(begin)
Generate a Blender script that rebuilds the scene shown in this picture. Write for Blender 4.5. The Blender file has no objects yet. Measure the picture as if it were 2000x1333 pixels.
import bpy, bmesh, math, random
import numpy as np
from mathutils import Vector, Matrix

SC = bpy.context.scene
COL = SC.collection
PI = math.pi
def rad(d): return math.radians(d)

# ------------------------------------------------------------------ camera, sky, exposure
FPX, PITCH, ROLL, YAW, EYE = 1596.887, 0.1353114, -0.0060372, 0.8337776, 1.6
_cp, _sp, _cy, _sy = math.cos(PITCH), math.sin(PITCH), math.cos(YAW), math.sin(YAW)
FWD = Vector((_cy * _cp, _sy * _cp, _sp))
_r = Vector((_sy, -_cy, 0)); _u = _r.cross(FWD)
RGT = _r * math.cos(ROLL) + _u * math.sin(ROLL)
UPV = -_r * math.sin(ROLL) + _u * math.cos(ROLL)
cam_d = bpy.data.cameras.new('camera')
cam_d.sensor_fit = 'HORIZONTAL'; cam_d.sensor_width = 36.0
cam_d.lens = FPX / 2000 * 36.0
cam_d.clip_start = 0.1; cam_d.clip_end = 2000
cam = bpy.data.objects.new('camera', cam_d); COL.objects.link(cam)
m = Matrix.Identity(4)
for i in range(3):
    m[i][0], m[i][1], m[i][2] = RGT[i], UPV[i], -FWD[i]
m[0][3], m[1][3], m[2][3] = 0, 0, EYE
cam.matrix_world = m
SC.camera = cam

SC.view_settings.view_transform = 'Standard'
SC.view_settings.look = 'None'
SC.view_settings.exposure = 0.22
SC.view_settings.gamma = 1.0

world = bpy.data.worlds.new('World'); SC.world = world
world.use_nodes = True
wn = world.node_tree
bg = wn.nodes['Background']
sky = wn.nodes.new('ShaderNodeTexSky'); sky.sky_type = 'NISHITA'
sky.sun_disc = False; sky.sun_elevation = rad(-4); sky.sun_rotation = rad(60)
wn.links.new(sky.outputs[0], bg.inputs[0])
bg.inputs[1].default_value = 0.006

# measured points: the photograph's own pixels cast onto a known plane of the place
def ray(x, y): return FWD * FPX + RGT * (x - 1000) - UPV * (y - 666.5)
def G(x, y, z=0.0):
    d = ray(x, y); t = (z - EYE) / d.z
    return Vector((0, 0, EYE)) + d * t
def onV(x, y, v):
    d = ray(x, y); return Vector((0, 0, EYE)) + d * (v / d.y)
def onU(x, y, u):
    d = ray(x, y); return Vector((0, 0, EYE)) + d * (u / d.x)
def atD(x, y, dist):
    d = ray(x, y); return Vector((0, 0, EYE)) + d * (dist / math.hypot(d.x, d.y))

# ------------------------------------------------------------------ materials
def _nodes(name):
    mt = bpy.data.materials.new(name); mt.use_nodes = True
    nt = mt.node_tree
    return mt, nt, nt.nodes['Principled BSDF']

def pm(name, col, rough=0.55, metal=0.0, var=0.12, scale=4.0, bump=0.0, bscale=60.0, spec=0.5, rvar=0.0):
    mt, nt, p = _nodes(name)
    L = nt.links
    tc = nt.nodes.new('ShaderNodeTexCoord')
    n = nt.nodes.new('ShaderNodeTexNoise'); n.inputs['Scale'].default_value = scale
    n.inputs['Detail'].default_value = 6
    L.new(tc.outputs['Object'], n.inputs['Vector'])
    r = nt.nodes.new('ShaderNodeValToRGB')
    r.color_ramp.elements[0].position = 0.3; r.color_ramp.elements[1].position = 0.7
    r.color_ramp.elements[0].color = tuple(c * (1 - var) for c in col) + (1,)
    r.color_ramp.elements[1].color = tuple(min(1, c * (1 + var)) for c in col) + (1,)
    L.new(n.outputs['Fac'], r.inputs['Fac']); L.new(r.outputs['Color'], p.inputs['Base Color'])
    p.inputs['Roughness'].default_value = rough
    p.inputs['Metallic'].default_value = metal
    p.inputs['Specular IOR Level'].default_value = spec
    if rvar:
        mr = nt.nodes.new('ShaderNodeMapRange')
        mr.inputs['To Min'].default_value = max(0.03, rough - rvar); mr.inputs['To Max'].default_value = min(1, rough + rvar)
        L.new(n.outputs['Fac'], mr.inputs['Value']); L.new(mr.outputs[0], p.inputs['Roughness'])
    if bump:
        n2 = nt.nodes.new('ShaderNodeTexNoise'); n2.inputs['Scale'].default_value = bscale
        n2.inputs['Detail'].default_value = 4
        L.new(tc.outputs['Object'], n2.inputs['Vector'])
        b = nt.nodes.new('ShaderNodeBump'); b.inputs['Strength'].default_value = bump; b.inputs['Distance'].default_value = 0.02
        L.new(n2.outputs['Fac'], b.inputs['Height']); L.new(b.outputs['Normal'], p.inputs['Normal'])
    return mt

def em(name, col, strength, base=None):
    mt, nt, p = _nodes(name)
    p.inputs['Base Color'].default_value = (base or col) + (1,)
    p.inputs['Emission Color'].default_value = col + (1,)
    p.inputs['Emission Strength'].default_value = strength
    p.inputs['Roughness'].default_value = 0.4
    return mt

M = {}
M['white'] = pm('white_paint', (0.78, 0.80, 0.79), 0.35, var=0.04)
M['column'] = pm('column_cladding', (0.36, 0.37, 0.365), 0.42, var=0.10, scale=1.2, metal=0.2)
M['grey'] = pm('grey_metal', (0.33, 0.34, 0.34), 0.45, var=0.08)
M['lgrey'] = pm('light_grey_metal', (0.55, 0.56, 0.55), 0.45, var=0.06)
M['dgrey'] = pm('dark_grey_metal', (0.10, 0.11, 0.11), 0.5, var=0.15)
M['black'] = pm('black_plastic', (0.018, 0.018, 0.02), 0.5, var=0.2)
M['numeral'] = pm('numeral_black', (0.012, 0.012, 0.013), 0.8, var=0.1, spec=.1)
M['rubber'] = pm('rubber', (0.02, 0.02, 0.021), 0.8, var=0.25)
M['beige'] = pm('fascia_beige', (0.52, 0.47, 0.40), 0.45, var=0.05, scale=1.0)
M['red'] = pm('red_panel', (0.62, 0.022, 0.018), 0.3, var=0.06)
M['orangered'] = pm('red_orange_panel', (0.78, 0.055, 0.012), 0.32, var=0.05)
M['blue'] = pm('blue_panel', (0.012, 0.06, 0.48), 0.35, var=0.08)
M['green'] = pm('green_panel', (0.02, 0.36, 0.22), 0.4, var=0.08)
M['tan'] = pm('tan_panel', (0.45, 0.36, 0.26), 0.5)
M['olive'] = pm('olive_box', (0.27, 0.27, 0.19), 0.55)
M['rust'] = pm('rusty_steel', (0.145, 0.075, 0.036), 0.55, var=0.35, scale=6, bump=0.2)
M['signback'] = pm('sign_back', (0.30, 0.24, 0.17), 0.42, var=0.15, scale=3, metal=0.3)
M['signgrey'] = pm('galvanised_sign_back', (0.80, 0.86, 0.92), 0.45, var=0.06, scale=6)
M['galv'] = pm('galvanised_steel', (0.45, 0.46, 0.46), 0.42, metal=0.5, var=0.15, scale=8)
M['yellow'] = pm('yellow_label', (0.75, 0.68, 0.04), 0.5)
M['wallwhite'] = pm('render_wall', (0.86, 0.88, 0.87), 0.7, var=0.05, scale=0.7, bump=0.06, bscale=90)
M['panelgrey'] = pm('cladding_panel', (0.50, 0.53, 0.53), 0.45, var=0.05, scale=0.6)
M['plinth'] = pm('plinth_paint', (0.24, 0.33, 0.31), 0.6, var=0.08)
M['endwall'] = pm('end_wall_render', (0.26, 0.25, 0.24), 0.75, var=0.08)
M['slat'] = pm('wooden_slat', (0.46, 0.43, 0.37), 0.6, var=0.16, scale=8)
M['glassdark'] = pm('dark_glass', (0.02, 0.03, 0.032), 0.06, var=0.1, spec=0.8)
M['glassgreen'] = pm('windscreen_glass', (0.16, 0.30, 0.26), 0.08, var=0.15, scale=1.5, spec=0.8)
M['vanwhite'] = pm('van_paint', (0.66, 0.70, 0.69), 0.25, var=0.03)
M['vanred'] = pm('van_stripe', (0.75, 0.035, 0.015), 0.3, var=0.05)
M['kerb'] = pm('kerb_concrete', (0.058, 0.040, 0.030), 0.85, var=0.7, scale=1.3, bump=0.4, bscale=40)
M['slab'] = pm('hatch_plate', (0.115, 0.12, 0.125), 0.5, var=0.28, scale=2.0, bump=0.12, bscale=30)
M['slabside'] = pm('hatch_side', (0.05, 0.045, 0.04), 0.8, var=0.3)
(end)
What you should do:
Only the lines from the top of the data through the line that contains "def rad(d): return math.radians(d)" should be quoted, exactly as they stand.

Response to this task:
Generate a Blender script that rebuilds the scene shown in this picture. Write for Blender 4.5. The Blender file has no objects yet. Measure the picture as if it were 2000x1333 pixels.
import bpy, bmesh, math, random
import numpy as np
from mathutils import Vector, Matrix

SC = bpy.context.scene
COL = SC.collection
PI = math.pi
def rad(d): return math.radians(d)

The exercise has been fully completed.